begin
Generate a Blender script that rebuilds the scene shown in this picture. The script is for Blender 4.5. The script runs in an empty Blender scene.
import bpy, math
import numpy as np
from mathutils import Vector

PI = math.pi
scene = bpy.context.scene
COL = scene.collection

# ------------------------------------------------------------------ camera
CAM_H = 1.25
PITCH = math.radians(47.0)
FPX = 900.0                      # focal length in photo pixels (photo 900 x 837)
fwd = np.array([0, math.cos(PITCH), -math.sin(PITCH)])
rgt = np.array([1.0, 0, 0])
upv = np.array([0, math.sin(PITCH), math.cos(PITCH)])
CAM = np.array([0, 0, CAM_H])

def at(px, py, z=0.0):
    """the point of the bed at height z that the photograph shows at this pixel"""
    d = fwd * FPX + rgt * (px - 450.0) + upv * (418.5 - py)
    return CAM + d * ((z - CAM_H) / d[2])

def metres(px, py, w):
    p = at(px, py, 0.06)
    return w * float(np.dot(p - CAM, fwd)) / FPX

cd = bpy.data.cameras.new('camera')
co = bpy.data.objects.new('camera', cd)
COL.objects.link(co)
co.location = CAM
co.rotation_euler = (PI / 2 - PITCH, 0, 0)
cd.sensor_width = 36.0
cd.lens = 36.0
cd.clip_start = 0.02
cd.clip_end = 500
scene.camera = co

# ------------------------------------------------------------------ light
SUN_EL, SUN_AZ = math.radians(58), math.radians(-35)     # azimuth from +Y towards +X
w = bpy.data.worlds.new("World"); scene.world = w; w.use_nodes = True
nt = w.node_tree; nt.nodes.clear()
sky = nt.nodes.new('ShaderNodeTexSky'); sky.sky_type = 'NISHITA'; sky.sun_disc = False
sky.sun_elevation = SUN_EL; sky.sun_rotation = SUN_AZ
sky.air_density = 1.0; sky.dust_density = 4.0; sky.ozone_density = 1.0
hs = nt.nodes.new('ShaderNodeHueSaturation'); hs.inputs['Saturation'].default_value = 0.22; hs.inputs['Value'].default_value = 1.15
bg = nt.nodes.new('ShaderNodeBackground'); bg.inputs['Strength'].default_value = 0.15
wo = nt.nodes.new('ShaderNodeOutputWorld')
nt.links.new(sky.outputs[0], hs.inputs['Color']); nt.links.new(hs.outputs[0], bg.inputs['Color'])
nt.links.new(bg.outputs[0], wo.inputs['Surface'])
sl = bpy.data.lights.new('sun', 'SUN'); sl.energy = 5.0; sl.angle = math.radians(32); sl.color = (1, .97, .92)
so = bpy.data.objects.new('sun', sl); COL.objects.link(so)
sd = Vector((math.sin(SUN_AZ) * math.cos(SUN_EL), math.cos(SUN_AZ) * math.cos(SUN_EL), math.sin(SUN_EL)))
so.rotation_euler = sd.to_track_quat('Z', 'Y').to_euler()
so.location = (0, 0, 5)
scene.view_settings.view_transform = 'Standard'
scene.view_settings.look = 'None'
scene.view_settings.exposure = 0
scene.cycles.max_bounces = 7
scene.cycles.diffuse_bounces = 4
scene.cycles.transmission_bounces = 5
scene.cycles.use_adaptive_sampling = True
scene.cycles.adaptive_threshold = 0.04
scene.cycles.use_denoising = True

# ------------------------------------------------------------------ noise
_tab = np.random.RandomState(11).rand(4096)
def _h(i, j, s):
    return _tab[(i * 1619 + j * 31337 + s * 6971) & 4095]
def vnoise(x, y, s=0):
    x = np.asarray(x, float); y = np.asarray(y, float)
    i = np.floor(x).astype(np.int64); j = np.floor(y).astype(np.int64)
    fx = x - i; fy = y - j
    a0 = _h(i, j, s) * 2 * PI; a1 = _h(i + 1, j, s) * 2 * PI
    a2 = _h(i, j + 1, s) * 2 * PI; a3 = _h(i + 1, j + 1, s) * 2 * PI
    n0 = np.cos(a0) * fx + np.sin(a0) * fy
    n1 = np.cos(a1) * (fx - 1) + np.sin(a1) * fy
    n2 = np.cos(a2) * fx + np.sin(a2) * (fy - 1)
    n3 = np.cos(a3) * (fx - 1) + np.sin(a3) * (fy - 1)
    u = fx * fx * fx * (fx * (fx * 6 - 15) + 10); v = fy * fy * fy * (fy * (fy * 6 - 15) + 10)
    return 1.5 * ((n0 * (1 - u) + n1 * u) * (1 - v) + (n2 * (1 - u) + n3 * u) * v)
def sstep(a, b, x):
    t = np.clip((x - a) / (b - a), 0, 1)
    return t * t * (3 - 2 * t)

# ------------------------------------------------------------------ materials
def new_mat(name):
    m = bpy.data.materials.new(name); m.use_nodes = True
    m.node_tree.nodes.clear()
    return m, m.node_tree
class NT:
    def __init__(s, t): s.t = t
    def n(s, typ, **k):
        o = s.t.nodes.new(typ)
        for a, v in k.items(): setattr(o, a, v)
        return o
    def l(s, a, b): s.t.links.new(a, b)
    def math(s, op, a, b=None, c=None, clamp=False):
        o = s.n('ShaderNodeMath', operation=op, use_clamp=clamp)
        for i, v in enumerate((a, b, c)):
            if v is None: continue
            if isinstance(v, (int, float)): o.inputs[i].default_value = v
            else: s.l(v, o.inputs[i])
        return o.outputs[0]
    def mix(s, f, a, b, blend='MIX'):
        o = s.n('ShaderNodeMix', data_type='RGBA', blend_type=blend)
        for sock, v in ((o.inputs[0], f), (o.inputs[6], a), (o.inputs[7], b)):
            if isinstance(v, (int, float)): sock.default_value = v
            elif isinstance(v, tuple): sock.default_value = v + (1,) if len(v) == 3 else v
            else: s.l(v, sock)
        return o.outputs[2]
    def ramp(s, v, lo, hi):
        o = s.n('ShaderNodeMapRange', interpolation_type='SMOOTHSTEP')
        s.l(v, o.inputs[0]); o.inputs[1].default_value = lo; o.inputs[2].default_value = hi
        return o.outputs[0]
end
To be done:
Copy out each line exactly.

Output:
Generate a Blender script that rebuilds the scene shown in this picture. The script is for Blender 4.5. The script runs in an empty Blender scene.
import bpy, math
import numpy as np
from mathutils import Vector

PI = math.pi
scene = bpy.context.scene
COL = scene.collection

# ------------------------------------------------------------------ camera
CAM_H = 1.25
PITCH = math.radians(47.0)
FPX = 900.0                      # focal length in photo pixels (photo 900 x 837)
fwd = np.array([0, math.cos(PITCH), -math.sin(PITCH)])
rgt = np.array([1.0, 0, 0])
upv = np.array([0, math.sin(PITCH), math.cos(PITCH)])
CAM = np.array([0, 0, CAM_H])

def at(px, py, z=0.0):
    """the point of the bed at height z that the photograph shows at this pixel"""
    d = fwd * FPX + rgt * (px - 450.0) + upv * (418.5 - py)
    return CAM + d * ((z - CAM_H) / d[2])

def metres(px, py, w):
    p = at(px, py, 0.06)
    return w * float(np.dot(p - CAM, fwd)) / FPX

cd = bpy.data.cameras.new('camera')
co = bpy.data.objects.new('camera', cd)
COL.objects.link(co)
co.location = CAM
co.rotation_euler = (PI / 2 - PITCH, 0, 0)
cd.sensor_width = 36.0
cd.lens = 36.0
cd.clip_start = 0.02
cd.clip_end = 500
scene.camera = co

# ------------------------------------------------------------------ light
SUN_EL, SUN_AZ = math.radians(58), math.radians(-35)     # azimuth from +Y towards +X
w = bpy.data.worlds.new("World"); scene.world = w; w.use_nodes = True
nt = w.node_tree; nt.nodes.clear()
sky = nt.nodes.new('ShaderNodeTexSky'); sky.sky_type = 'NISHITA'; sky.sun_disc = False
sky.sun_elevation = SUN_EL; sky.sun_rotation = SUN_AZ
sky.air_density = 1.0; sky.dust_density = 4.0; sky.ozone_density = 1.0
hs = nt.nodes.new('ShaderNodeHueSaturation'); hs.inputs['Saturation'].default_value = 0.22; hs.inputs['Value'].default_value = 1.15
bg = nt.nodes.new('ShaderNodeBackground'); bg.inputs['Strength'].default_value = 0.15
wo = nt.nodes.new('ShaderNodeOutputWorld')
nt.links.new(sky.outputs[0], hs.inputs['Color']); nt.links.new(hs.outputs[0], bg.inputs['Color'])
nt.links.new(bg.outputs[0], wo.inputs['Surface'])
sl = bpy.data.lights.new('sun', 'SUN'); sl.energy = 5.0; sl.angle = math.radians(32); sl.color = (1, .97, .92)
so = bpy.data.objects.new('sun', sl); COL.objects.link(so)
sd = Vector((math.sin(SUN_AZ) * math.cos(SUN_EL), math.cos(SUN_AZ) * math.cos(SUN_EL), math.sin(SUN_EL)))
so.rotation_euler = sd.to_track_quat('Z', 'Y').to_euler()
so.location = (0, 0, 5)
scene.view_settings.view_transform = 'Standard'
scene.view_settings.look = 'None'
scene.view_settings.exposure = 0
scene.cycles.max_bounces = 7
scene.cycles.diffuse_bounces = 4
scene.cycles.transmission_bounces = 5
scene.cycles.use_adaptive_sampling = True
scene.cycles.adaptive_threshold = 0.04
scene.cycles.use_denoising = True

# ------------------------------------------------------------------ noise
_tab = np.random.RandomState(11).rand(4096)
def _h(i, j, s):
    return _tab[(i * 1619 + j * 31337 + s * 6971) & 4095]
def vnoise(x, y, s=0):
    x = np.asarray(x, float); y = np.asarray(y, float)
    i = np.floor(x).astype(np.int64); j = np.floor(y).astype(np.int64)
    fx = x - i; fy = y - j
    a0 = _h(i, j, s) * 2 * PI; a1 = _h(i + 1, j, s) * 2 * PI
    a2 = _h(i, j + 1, s) * 2 * PI; a3 = _h(i + 1, j + 1, s) * 2 * PI
    n0 = np.cos(a0) * fx + np.sin(a0) * fy
    n1 = np.cos(a1) * (fx - 1) + np.sin(a1) * fy
    n2 = np.cos(a2) * fx + np.sin(a2) * (fy - 1)
    n3 = np.cos(a3) * (fx - 1) + np.sin(a3) * (fy - 1)
    u = fx * fx * fx * (fx * (fx * 6 - 15) + 10); v = fy * fy * fy * (fy * (fy * 6 - 15) + 10)
    return 1.5 * ((n0 * (1 - u) + n1 * u) * (1 - v) + (n2 * (1 - u) + n3 * u) * v)
def sstep(a, b, x):
    t = np.clip((x - a) / (b - a), 0, 1)
    return t * t * (3 - 2 * t)

# ------------------------------------------------------------------ materials
def new_mat(name):
    m = bpy.data.materials.new(name); m.use_nodes = True
    m.node_tree.nodes.clear()
    return m, m.node_tree
class NT:
    def __init__(s, t): s.t = t
    def n(s, typ, **k):
        o = s.t.nodes.new(typ)
        for a, v in k.items(): setattr(o, a, v)
        return o
    def l(s, a, b): s.t.links.new(a, b)
    def math(s, op, a, b=None, c=None, clamp=False):
        o = s.n('ShaderNodeMath', operation=op, use_clamp=clamp)
        for i, v in enumerate((a, b, c)):
            if v is None: continue
            if isinstance(v, (int, float)): o.inputs[i].default_value = v
            else: s.l(v, o.inputs[i])
        return o.outputs[0]
    def mix(s, f, a, b, blend='MIX'):
        o = s.n('ShaderNodeMix', data_type='RGBA', blend_type=blend)
        for sock, v in ((o.inputs[0], f), (o.inputs[6], a), (o.inputs[7], b)):
            if isinstance(v, (int, float)): sock.default_value = v
            elif isinstance(v, tuple): sock.default_value = v + (1,) if len(v) == 3 else v
            else: s.l(v, sock)
        return o.outputs[2]
    def ramp(s, v, lo, hi):
        o = s.n('ShaderNodeMapRange', interpolation_type='SMOOTHSTEP')
        s.l(v, o.inputs[0]); o.inputs[1].default_value = lo; o.inputs[2].default_value = hi
        return o.outputs[0]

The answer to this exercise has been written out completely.